Despite war drums by the pro-Erdogan media for a military operation in Syria, most analysts agree this is not feasible given the present complexity in Syria where too many interests are clashing.
Openly reflecting his annoyance over continuing US support for the Kurdish Democratic Union Party (PYD) and its military wing, the People's Protections Units (YPG), Erdogan also issued what sounded like a challenge to Washington to choose between the PYD/YPG and Turkey.
The recent visit by US presidential envoy Brett McGurk to the Kurdish-held town of Kobani in Syria, where he met PYD officials, raised Ankara’s hackles.
“He went to Kobani and received a plaque from a supposed general just as the Geneva talks were about to begin. How are we to trust them? Am I your partner or the terrorists in Kobani?” Erdogan complained.
McGurk’s visit to Kobani came immediately after Turkey forced the United States to acquiesce to keeping the PYD out of the Geneva talks on Syria. This visit showed, however, that Washington will not desert the PYD.
This was also confirmed by State Department spokesman John Kirby at his daily briefing Feb. 8.
“We see Kurdish fighters on the ground that have been successful against Daesh as an important partner in this fight,” Kirby said when asked if the United States sees the PYD as an ally or partner. “Daesh,” the name Islamic countries use for the Islamic State, is also used by the United States.
Despite the obvious difficulties, Erdogan’s supporters in the media are trying to drum up support for an intervention in Syria by arguing that if Turkey does not do this now, it will pay a high price in the future by seeing its own territorial integrity compromised.
Ibrahim Karagul, the editor-in-chief of the pro-government daily Yeni Safak, believes “it is time for Turkey to confront some bitter facts,” arguing in his column that “Turkey should not and will not accept” a situation in Syria that is against its interests.
“Turkey must intervene directly in the Syrian affair. This includes a military operation. If Iran and Russia, whose arguments for intervening are so feeble, can enter this country, bomb regions along our borders, expel Syrians to Turkey and hit Turkey from Syria, then Turkey has much more realistic reasons [to intervene],” Karagul wrote Feb. 4.

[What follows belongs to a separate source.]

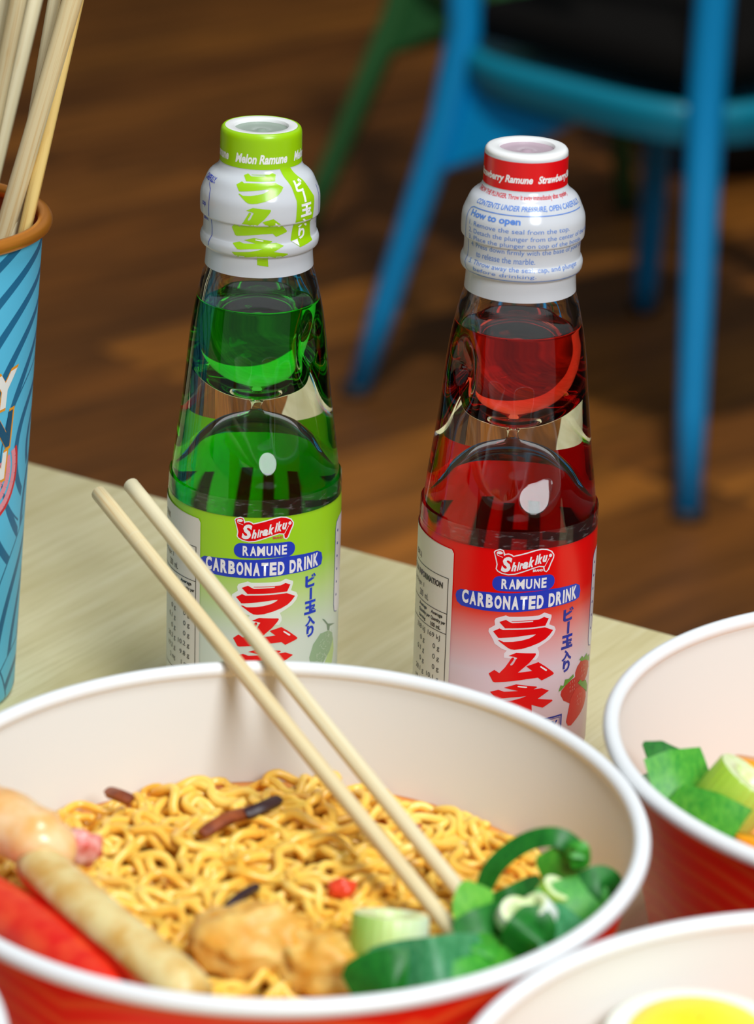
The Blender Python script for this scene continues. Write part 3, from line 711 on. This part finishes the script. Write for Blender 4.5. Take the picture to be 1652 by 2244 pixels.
        p = Print()
        p.line([(-21, 189.3), (-18.6, 187.6), (-17.9, 185), (-17.9, 178), (-17.4, 173), (-18.2, 169.5)], .25)
        p.line([(26.5, 188.5), (25.4, 184), (25.6, 176)], .25)
        p.text('CAREFULLY.', -26, -17.6, 189.6, 191.4, .2, .03)
        p.text('cap', -22.6, -19.9, 181.5, 183.2, 0, .02); p.text('palm', -24.4, -20.0, 176.6, 178.2, 0, .02)
        p.build('seal_notes', BLUE_INK, sl, seal_r, 18.7, .00009, 1.2, .8)['kind'] = 'stuff'
    else:
        p = Print(); p.text('THROW THE PLUNGER. Throw it away immediately after opening.', -26.5, 21.0, 192.6, 194.3, 0, .02)
        p.build('seal_warning', CAP_RED, sl, seal_r, 18.7, .00009, 1.2, .5)
        p = Print(); p.text('CONTENTS UNDER PRESSURE, OPEN CAREFULLY.', -19.8, 24.5, 189.9, 191.6, .25, .02)
        p.text('How to open', -20.2, -1.6, 185.7, 188.3, 0, .035)
        p.text('1. Remove the seal from the top.', -20.0, 14.8, 183.2, 185.1)
        p.text('2. Detach the plunger from the center of the ring.', -20.0, 28.0, 180.9, 182.8)
        p.text('3. Place the plunger on top of the bottle.', -20.0, 21.5, 178.8, 180.6)
        p.text('4. Press down firmly with the base of your palm', -20.0, 27.0, 176.2, 178.2)
        p.text('to release the marble.', -17.2, 3.6, 173.8, 175.7)
        p.text('5. Throw away the seal, cap, and plunger', -20.0, 20.5, 171.0, 172.8)
        p.text('before drinking.', -17.2, 4.0, 169.2, 170.7)
        p.line([(24, 188.9), (-20.2, 188.9), (-21.6, 188.3), (-22.2, 187), (-22.2, 171), (-21.4, 169.3), (-19.8, 168.5), (24, 168.5)], .28)
        p.build('seal_instructions', CAP_BLUE, sl, seal_r, 18.7, .00009, 1.2, .6)
    # wrap-round label
    if green: LM = m_label('melon_label', [(.0, (216, 228, 218)), (.50, (218, 230, 218)), (.68, (196, 226, 140)), (.80, (166, 222, 46)), (1, (164, 222, 34))])
    else: LM = m_label('strawberry_label', [(.0, (228, 190, 192)), (.30, (230, 202, 208)), (.50, (232, 212, 222)), (.62, (236, 170, 170)), (.74, (240, 72, 56)), (.80, (240, 18, 14)), (1, (236, 10, 12))])
    lv_, lf_ = lathe([(LABEL_R, h) for h in [.009 + i * (.0842 - .009) / 24 for i in range(25)]], 192)
    OUT_P = [(h / 1000, r / 1000) for h, r in OUTER]
    def lift(p):                                   # far-side print raised to a made-up height to brighten the drink; follows shoulder
        k = max(0, min(1, (p[1] - .012) / .012)); k = k * k * (3 - 2 * k)
        h = p[2] + k * .0168 * max(0, (p[2] - .05) / .0342)
        f = min(LABEL_R, interp(OUT_P, h) + .0004) / LABEL_R if h > .08 else 1
        return (p[0] * f, p[1] * f, h)
    lb = new_obj('label', [lift(p) for p in lv_], lf_, LM, t)
    new_obj('label_film', *lathe([(LABEL_R + .00002, .0842), (LABEL_R - .0001, .0868), (LABEL_R - .0002, .0902)], 144), FILM, t)
    p = Print(); p.poly(ART['OUT']) 
    if not green: p.build('kana_outline', ink('outline_ink', (232, 222, 228)), lb, label_r, 28.6, .00005)
    else: p.build('kana_outline', ink('outline_ink', (228, 236, 228)), lb, label_r, 28.6, .00005)
    p = Print()
    for k in ('RA1', 'RA2', 'MU', 'NE'): p.poly(ART[k])
    p.build('kana_lettering', RED_INK, lb, label_r, 28.6, .0001)
    p = Print()
    p.poly(ART['SCO'])
    p.build('logo_scroll_edge', WHITE_INK, lb, label_r, 28.6, .00005)
    p = Print(); p.poly(ART['SCI'])
    p.build('logo_scroll', RED_INK, lb, label_r, 28.6, .0001)
    p = Print()
    for k in ('MUs', 'NEs'): p.poly(ART[k])
    p.ellipse(-3.5, 83.15, .95, .5); p.ellipse(12.85, 81.75, .55, .6)
    p.line([(-4.4, 83.0), (-4.2, 82.3), (-2.5, 81.7)], .16); p.line([(12.5, 81.0), (11.0, 78.2)], .18)
    p.text('S', -2.9, .45, 76.75, 81.9, .18, .045)
    for ch, x0, x1, y0, hh in (('h', .25, 1.9, 77.1, 3.1), ('i', 2.0, 2.9, 77.35, 3.0), ('r', 2.75, 4.0, 77.6, 2.3), ('a', 3.75, 5.6, 77.95, 2.35), ('k', 5.6, 7.5, 78.4, 3.5), ('i', 7.65, 8.75, 79.05, 3.3), ('k', 8.5, 10.2, 79.3, 3.4), ('u', 10.2, 11.9, 79.75, 2.3)):
        p.text(ch, x0, x1, y0, y0 + hh, .3, .05)
    p.build('logo_lettering', WHITE_INK, lb, label_r, 28.6, .00015, .8)['kind'] = 'stuff'
    p = Print(); p.text('BRAND', 7.2, 10.5, 76.7, 77.5, .0, .04); p.build('logo_small_lettering', CAP_RED if green else WHITE_INK, lb, label_r, 28.6, .0001)
    p = Print(); p.rrect(-5.4, 14.9, 70.2, 75.3, 2.4); p.poly([(x, h) for x, h in ART['PIL2']])
    p.build('name_plates', BLUE_INK, lb, label_r, 28.6, .00006)
    p = Print()
    for i, ch in enumerate('RAMUNE'):
        x0 = (-2.5, -.15, 2.15, 5.15, 7.75, 10.25)[i]; p.text(ch, x0, x0 + (1.95, 2.1, 2.6, 2.0, 2.0, 1.75)[i], 71.0, 74.4, 0, .035)
    n = 'CARBONATED DRINK'; x = -15.6
    ws = {' ': .5, 'I': .42}; tot = sum(ws.get(c, 1) for c in n); kx = 40.2 / tot
    for i, ch in enumerate(n):
        w = ws.get(ch, 1) * kx; xm = x + w / 2; u = (xm - 4.5) / 20
        if ch != ' ': p.text(ch, x + .14 * kx, x + w - .02 * kx, 64.0 + .55 * u * u, 68.6 + .55 * u * u, 0, .05)
        x += w
    p.build('plate_lettering', WHITE_INK, lb, label_r, 28.6, .00012)
    p = Print()
    for ch, cx, cyy, w_, h_ in (('ビ', 21.4, 59.9, 4.6, 4.6), ('ー', 21.6, 55.2, .9, 4.2), ('玉', 21.5, 50.4, 5.0, 4.8), ('入', 21.6, 45.6, 4.4, 3.8), ('り', 21.7, 41.8, 3.2, 4.2)):
        if ch == 'ー': p.rect(cx - .5, cx + .5, cyy - 2.1, cyy + 2.1)
        else: p.text(ch, cx - w_ / 2, cx + w_ / 2, cyy - h_ / 2, cyy + h_ / 2, 0, .055)
    p.build('side_lettering', BLUE_INK if green else NAVY, lb, label_r, 28.6, .0001)
    # rounded notice panel at the right edge of the view
    p = Print().rrect(35.2, 62, 43, 77, 3.5); p.build('notice_panel', ink('panel_ink', (222, 220, 228)), lb, label_r, 28.6, .00005)
    p = Print(); x0, x1, y0, y1 = 35.2, 62, 43, 77
    p.line([(x0 + 3.5, y0), (x0 + .8, y0 + 1), (x0, y0 + 3.5), (x0, y1 - 3.5), (x0 + .8, y1 - 1), (x0 + 3.5, y1)], .28)
    for i in range(6):
        p.ellipse(37.4, 72.5 - i * 4.6, .5, .5, 8)
    p.build('notice_print', NAVY, lb, label_r, 28.6, .0001)
    if green:
        p = Print(); p.poly(ART['melon']); p.build('melon_picture', MELON_INK, lb, label_r, 28.6, .00006)
        p = Print(); p.poly(ART['mstem']); p.build('melon_stem_picture', STEM_INK, lb, label_r, 28.6, .00007)
        p = Print(); p.poly([(35.6, 35), (36.5, 30), (35, 25.6), (28, 25.6), (31.6, 30.2)]); p.build('melon_slice_picture', ink('slice_ink', (186, 212, 140)), lb, label_r, 28.6, .00005)
        p = Print(); rr = random.Random(5)
        for i in range(70):
            x, h = rr.uniform(22, 35), rr.uniform(26.5, 38.5)
            if ((x - 28.6 - (h - 33) * .55) / 5) ** 2 + ((h - 33) / 6) ** 2 < 1: p.line([(x, h), (x + rr.uniform(-1, 1), h + rr.uniform(-1, 1)), (x + rr.uniform(-1, 1), h + rr.uniform(-1, 1))], .16)
        p.build('melon_netting', ink('netting_ink', (190, 208, 180)), lb, label_r, 28.6, .0001)
    else:
        p = Print()
        for k in ('B1', 'B2'): p.poly(ART[k])
        p.build('berry_picture', ink('berry_dark_ink', (190, 20, 22)), lb, label_r, 28.6, .00006)
        p = Print(); p.poly(ART['B3']); p.build('front_berry_picture', BERRY_INK, lb, label_r, 28.6, .0001)
        p = Print()
        for k in ('L1', 'L2', 'L3'): p.poly(ART[k])
        p.build('berry_leaves_picture', LEAF_INK, lb, label_r, 28.6, .00014)
        p = Print(); rr = random.Random(2)
        for cx, cyy in ((29.5, 27.5), (31.5, 37.0), (25, 33.5)):
            for i in range(9):
                x, h = cx + (i % 3 - 1) * 1.1 + rr.uniform(-.2, .2), cyy + (i // 3 - 1) * 1.5 + rr.uniform(-.3, .3); p.line([(x, h - .35), (x + .2, h + .35)], .14)
        p.build('berry_seeds_picture', SEED_INK, lb, label_r, 28.6, .00018)
        p = Print(); p.frame(-3.5, 20.9, 17.5, 25.3, .55); p.frame(-2.5, 20.0, 18.4, 24.5, .22); p.text('STRAWBERRY', -1.6, 19.2, 20.3, 23.7, 0, .045)
        p.build('flavour_box', NAVY, lb, label_r, 28.6, .0001)
    # print on the far side, seen through the drink
    p = Print(); rr = random.Random(9); x = 58
    while x < 122:
        w = rr.uniform(1.5, 2.6); sl = rr.uniform(-1.2, .2); y0, y1 = rr.uniform(64, 66), rr.uniform(83, 87)
        p.poly([(x, y0), (x + w, y0), (x + w + sl, y1), (x + sl, y1)])
        if rr.random() < .45:
            yy = rr.choice((68.5, 75, 82.5)); p.poly([(x + w * .5, yy - 1.2), (x + w + 3.2, yy - 1.0), (x + w + 3.2, yy + 1.2), (x + w * .5, yy + 1.2)])
        x += w + rr.uniform(2.2, 4.0)
    p.build('far_side_print', ink('back_ink_' + flavour, (14, 40, 16) if green else (60, 6, 8)), lb, lambda h: min(LABEL_R, interp(OUT_P, h) + .0004), 28.6, -.00022, 1.6, None, True)
    # nutrition sticker
    p = Print(); xr = -17.4 if green else -18.8
    p.poly([(-56, 10), (xr, 10), (xr, 80.0), (xr - .8, 81.2), (-30, 81.3), (-36, 82.0), (-56, 82.2)])
    st = p.build('nutrition_sticker', SEALT, t, label_r, 28.6, .00028)
    p = Print(); dx = xr + 18.8; L = lambda a, b_, h: p.line([(a + dx, h), (b_ + dx, h)], .22)
    L(-56, -20.4, 71.0); L(-56, -20.4, 58.8); L(-56, -20.4, 51.8); p.line([(-20.5 + dx, 71.1), (-20.5 + dx, 12)], .25)
    p.text('DRINK' if green else '(BR.)', -41.5 + dx, -36.0 + dx, 76 if green else 72.3, 78 if green else 74.6, 0, .02)
    p.text('NUTRITION INFORMATION', -50 + dx, -22.7 + dx, 66.9, 69.0, 0, .04)
    p.text('Servings per package: 1', -55 + dx, -33 + dx, 63.2, 65.2); p.text('200  mL', -36.2 + dx, -29.8 + dx, 60.1, 62.3)
    for c, xa, xb in ((0, -36.2, -28.4), (1, -28.0, -21.0)):
        p.text('Average', xa + dx, xa + 5.6 + dx, 56.4, 58.0, 0, .03); p.text('Quantity per', xa + dx, xb + dx, 54.4, 56.0, 0, .03)
        p.text('Serving' if c == 0 else '100 mL', xa + dx, xa + 5.0 + dx, 52.4, 53.9, 0, .03)
    rows = [('338 kJ', '169 kJ'), ('0 g', '0 g'), ('0.1 g', '0 g'), ('0 g', '0 g')] + ([('20.3 g', '10.2 g'), ('19.3 g', '9.8 g'), ('2 mg', '1 mg')] if green else [('20.1 g', '10.1 g'), ('19.1 g', '9.6 g'), ('2 mg', '1 mg')])
    for i, (a, b_) in enumerate(rows):
        h = 48.3 - i * 3.62
        for s_, xe in ((a, -31.2), (b_, -23.1)):
            w = .98 * len(s_) + .3; p.text(s_, xe - w + dx, xe + dx, h, h + 2.2)
    p.line([(-56 + dx, 24.0), (-24 + dx, 24.0)], .22)
    p.build('sticker_print', DARK_INK, st, label_r, 28.6, .00036, 1.2)
    return t
soda_bottle('melon_soda_bottle', 'green melon soda bottle with lime-banded white seal, left of the red one', (-.0404, .9817), 1.0, 'melon')
soda_bottle('strawberry_soda_bottle', 'red strawberry soda bottle with red-banded white seal printed with instructions', (.0426, .9597), 1.010, 'strawberry')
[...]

Daily Hurriyet’s Tolga Tanis, however, believes that recent developments clearly show Turkey’s Syria policy has totally collapsed both militarily and politically.
“Ankara has no instruments left in its hand that it can use,” Tanis, who is also Hurriyet’s Washington representative, wrote Feb. 7. He said Turkey had also lost leverage with Washington because of the “erosion in confidence” it had created with its policies.
Tanis said US officials “never considered talk about a land operation by Turkey in Syria to be realistic,” especially while Russia is waiting for an opportunity to avenge the downing of its fighter jet by the Turkish air force in November 2015.
Al-Monitor asked Maj. Gen. Armagan Kuloglu (R) for his political-military take on Erdogan’s remarks and the likelihood of a Turkish intervention in Syria. He said that Erdogan’s views with regard to Turkey’s barring the United States from invading Iraq over its territory in 2003 did not compare in any way with the situation in Syria.
“The operation in Iraq was to remove Saddam [Hussein]. The aim was clear. In Syria it is not clear who will intervene against whom and to what end,” Kuloglu said. “Neither is it clear who we would be collaborating with. There is no UN-sanctioned coalition. Nor is there a US-led coalition of the willing, as was the case in Iraq,” he added.
Kuloglu also regarded with skepticism statements by Saudi Arabia and other Gulf states that they are willing to send troops to Syria. “The same question arises here. Who would they intervene against? The regime, IS, the PYD? Who?” Kuloglu asked. He also discounted any possibility that Turkey could intervene in Syria unilaterally.
“All the talk that implies that Turkey is prepared to intervene in Syria is for a domestic audience,” Kuloglu concluded.